The two issues are short-time changes in electric power (expressed by slew rates) and long-term lulls. The maximal slew rate for British wind power (scaled up to 10 GW average) could be about 4 GW/h. (btw, every morning, British demand climbs by 6,5 GW/h) Assuming a 5 day lull, 1200 GWh would have to be stored.

There are two solutions preferred by MacKay. The first solution is pumped storage. The second uses the batteries of the electric vehicles discussed by MacKay. The first solution is a centralized solution and stores up energy, then copes with fluctuations by turning on and off a source powered from the energy store. The second solution is decentralized and works by turning on and off a piece of demand.

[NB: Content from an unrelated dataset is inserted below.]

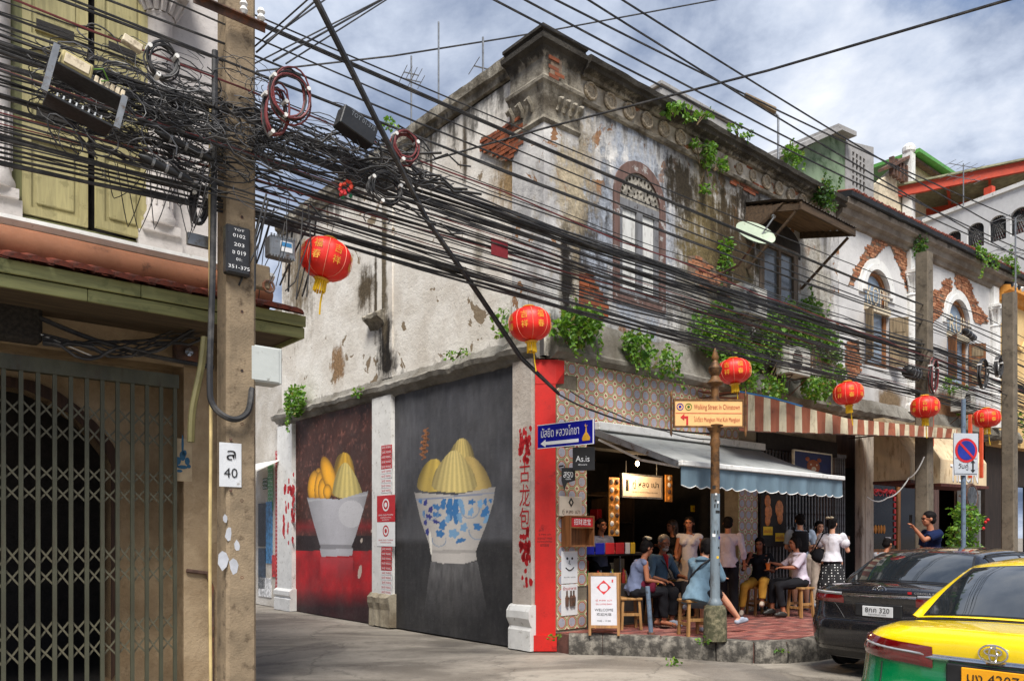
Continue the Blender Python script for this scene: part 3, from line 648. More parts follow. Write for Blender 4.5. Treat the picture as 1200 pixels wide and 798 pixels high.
mb = MB(); rough_profile(mb, d - .04, c + .04, [(0, 0), (-.16, 0), (-.16, .25), (-.13, .28), (-.17, .33), (-.17, .42), (-.1, .47), (0, .47)], .08, .006); mb.build('pier_base', MT['white'], cs, M=SF)
mb = MB(); mb.box(-8.4, .0, .0, .25, 0, 4.1); mb.build('ground_side_wall', m_pl, cs, M=SF)
# painted characters on the corner pier
tl = [('古', 553, 24), ('龙', 580, 26), ('包', 607, 26)]
for ch, py, hh in tl:
    p = sx(615, py, -.07); text(ch, .22, hh / 83, MT['redp'], cs, SF @ T((p[0], -.072, p[1])), 'painted_character')
mb = MB(); rr = random.Random(5)
for py0, py1, n in ((500, 541, 40), (622, 655, 34), (655, 690, 10)):
    for _ in range(n):
        p = sx(rr.uniform(609, 622), rr.uniform(py0, py1), -.07); r = rr.uniform(.012, .045)
        mb.add([(p[0] + r * rr.uniform(.6, 1.3) * math.cos(t), -.0712, p[1] + r * 1.5 * rr.uniform(.6, 1.3) * math.sin(t)) for t in [k * math.pi / 4 for k in range(8)]][::-1], [tuple(range(8))])
stuff(mb.build('red_brush_paint', MT['redp'], cs, M=SF))
# black lines of writing on the red board
for k, (s_, w) in enumerate([('กู่ หลง เปา', .17), ('ซาลาเปา ทอด', .2), ('เปิดทุกวัน', .2), ('เยาวราช', .12)]):
    p = at(638, 626 + k * 4.2, 11.04); text(s_, w, .035, MT['inkblack'], cs, RCM @ T((.135, -.032, p.z)), 'painted_line')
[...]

MacKay discusses how many pumped-storage facilities would be needed to store 1200 Gwh with a capacity of 20 GW. Ideally, these facilities should be located close to the wind farms.

He proposes some ideas to cope with the slew rate of wind power: have on-off-turnable renewable energy power stations (waste incinerators and hydroelectric stations, for example), and varying demand (e.g. by charging batteries of electric vehicles cleverly, or by smart electric devices like fridges that react to signals of the grid).

For seasonal variations MacKay proposes thermal storage.

Wind power can also present challenges from too much electricity production that manifests itself as negative pricing, when generators end up paying grid operators to take the power they are generating because demand is lower than supply.

This can be remedied by better local transmission capacity, access to other markets (eg the WECC-west in the previous source), or an alternative economic use for the excess wind power like the creation of hydrogen to power generators when demand is higher, or the creation of anhydrous ammonia.

Capacity factor of wind power

The capacity factor of a wind power generator, or any generator, refers to the average generation compared to it’s nameplate rating, generally in the form of a decimal.